- [Exercise goal]:
Return exactly the listing's lines, from its first line to the line holding "rad = math.radians", ends included.

- [Dataset extract]:
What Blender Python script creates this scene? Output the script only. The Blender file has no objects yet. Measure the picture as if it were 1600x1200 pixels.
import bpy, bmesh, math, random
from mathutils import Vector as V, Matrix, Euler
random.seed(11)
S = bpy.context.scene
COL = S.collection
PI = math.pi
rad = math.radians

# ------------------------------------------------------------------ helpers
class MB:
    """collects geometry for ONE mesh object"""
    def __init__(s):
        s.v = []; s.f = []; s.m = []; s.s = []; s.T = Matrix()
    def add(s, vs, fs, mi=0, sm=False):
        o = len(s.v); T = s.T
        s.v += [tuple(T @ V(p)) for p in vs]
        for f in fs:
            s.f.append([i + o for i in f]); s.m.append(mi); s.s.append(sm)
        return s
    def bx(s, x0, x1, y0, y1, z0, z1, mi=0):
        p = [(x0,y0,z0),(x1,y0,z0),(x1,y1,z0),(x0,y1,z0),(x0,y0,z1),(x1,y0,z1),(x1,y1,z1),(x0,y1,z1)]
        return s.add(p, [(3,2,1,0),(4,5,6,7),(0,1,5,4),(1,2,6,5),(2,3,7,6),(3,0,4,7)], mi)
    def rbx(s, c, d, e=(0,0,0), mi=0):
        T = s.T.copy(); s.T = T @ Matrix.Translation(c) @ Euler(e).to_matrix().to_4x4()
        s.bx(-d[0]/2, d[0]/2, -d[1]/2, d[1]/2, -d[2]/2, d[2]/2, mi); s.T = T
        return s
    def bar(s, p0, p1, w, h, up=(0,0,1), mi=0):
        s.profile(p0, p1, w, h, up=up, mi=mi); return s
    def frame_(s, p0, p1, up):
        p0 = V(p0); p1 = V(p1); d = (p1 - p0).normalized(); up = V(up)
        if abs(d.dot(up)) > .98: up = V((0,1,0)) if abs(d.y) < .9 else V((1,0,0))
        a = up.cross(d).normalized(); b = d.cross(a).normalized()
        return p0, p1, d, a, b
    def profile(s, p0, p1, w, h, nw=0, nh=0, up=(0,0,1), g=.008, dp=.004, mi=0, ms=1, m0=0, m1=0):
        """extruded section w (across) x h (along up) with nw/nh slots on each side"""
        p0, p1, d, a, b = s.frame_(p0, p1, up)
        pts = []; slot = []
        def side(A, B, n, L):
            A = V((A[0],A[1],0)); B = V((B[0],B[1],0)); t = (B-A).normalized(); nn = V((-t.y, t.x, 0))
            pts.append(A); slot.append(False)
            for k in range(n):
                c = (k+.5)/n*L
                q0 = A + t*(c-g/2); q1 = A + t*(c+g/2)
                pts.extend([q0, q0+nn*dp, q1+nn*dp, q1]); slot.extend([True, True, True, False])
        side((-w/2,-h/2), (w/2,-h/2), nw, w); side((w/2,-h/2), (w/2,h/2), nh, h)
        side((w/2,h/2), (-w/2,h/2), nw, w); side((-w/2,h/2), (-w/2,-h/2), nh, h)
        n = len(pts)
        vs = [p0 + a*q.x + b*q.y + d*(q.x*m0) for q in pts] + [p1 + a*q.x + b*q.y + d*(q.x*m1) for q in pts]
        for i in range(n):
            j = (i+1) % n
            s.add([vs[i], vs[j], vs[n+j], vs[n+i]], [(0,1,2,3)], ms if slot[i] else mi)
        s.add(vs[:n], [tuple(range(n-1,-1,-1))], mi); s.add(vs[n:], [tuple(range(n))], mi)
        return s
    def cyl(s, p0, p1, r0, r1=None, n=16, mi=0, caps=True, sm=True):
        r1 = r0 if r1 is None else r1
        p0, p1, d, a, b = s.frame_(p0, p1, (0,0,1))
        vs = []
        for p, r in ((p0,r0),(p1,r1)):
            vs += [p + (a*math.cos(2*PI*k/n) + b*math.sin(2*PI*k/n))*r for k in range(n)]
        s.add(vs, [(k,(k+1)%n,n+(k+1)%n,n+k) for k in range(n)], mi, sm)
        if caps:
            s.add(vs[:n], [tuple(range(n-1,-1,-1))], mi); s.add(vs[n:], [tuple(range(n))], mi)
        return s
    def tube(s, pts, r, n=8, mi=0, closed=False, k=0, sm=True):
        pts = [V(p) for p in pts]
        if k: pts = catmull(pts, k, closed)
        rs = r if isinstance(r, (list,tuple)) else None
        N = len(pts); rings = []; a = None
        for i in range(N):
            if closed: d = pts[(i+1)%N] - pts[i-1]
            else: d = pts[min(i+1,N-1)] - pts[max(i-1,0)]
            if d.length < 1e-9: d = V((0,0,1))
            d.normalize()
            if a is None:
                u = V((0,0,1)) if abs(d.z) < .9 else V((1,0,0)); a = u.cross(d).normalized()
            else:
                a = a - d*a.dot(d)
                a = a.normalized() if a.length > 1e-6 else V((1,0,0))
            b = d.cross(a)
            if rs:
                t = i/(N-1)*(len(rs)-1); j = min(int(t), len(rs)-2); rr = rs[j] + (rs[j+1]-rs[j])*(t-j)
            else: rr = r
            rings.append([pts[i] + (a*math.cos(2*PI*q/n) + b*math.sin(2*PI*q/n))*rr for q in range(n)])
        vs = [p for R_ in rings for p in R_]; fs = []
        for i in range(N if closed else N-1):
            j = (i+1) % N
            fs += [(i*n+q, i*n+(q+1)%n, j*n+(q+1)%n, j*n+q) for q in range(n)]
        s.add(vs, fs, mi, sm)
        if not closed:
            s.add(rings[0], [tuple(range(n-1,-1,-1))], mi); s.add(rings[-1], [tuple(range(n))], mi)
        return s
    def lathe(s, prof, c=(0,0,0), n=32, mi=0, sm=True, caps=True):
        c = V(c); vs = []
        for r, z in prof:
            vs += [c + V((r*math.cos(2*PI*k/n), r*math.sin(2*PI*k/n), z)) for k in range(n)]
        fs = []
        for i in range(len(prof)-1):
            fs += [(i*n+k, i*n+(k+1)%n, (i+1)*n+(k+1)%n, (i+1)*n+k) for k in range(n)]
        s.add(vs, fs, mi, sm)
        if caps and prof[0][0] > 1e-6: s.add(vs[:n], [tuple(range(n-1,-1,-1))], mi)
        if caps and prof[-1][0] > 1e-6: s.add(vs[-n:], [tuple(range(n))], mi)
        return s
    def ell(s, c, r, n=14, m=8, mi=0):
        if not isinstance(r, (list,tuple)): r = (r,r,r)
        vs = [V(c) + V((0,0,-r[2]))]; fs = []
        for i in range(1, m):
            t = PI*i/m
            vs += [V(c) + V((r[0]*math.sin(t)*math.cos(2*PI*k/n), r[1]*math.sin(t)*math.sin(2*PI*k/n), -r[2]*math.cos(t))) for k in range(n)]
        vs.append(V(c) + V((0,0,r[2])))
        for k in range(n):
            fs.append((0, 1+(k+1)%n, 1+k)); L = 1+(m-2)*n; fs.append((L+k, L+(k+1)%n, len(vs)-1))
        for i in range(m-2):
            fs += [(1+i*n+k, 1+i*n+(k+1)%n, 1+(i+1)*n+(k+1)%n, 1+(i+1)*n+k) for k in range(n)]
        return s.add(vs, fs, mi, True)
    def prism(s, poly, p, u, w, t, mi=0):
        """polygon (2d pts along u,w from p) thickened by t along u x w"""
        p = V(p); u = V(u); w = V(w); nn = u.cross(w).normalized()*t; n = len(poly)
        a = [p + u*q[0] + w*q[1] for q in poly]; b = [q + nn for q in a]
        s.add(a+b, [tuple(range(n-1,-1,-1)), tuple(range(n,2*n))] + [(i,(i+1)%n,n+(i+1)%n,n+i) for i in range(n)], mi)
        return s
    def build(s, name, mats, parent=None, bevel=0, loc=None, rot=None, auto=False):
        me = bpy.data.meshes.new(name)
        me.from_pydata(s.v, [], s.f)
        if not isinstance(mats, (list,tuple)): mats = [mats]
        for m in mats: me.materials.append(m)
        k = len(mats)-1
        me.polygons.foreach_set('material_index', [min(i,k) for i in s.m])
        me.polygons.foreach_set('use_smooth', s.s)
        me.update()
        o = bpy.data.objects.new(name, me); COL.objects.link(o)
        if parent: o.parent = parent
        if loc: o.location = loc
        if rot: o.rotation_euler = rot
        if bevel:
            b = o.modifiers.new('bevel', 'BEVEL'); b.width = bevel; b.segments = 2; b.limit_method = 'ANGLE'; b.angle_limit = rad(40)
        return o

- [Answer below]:
What Blender Python script creates this scene? Output the script only. The Blender file has no objects yet. Measure the picture as if it were 1600x1200 pixels.
import bpy, bmesh, math, random
from mathutils import Vector as V, Matrix, Euler
random.seed(11)
S = bpy.context.scene
COL = S.collection
PI = math.pi
rad = math.radians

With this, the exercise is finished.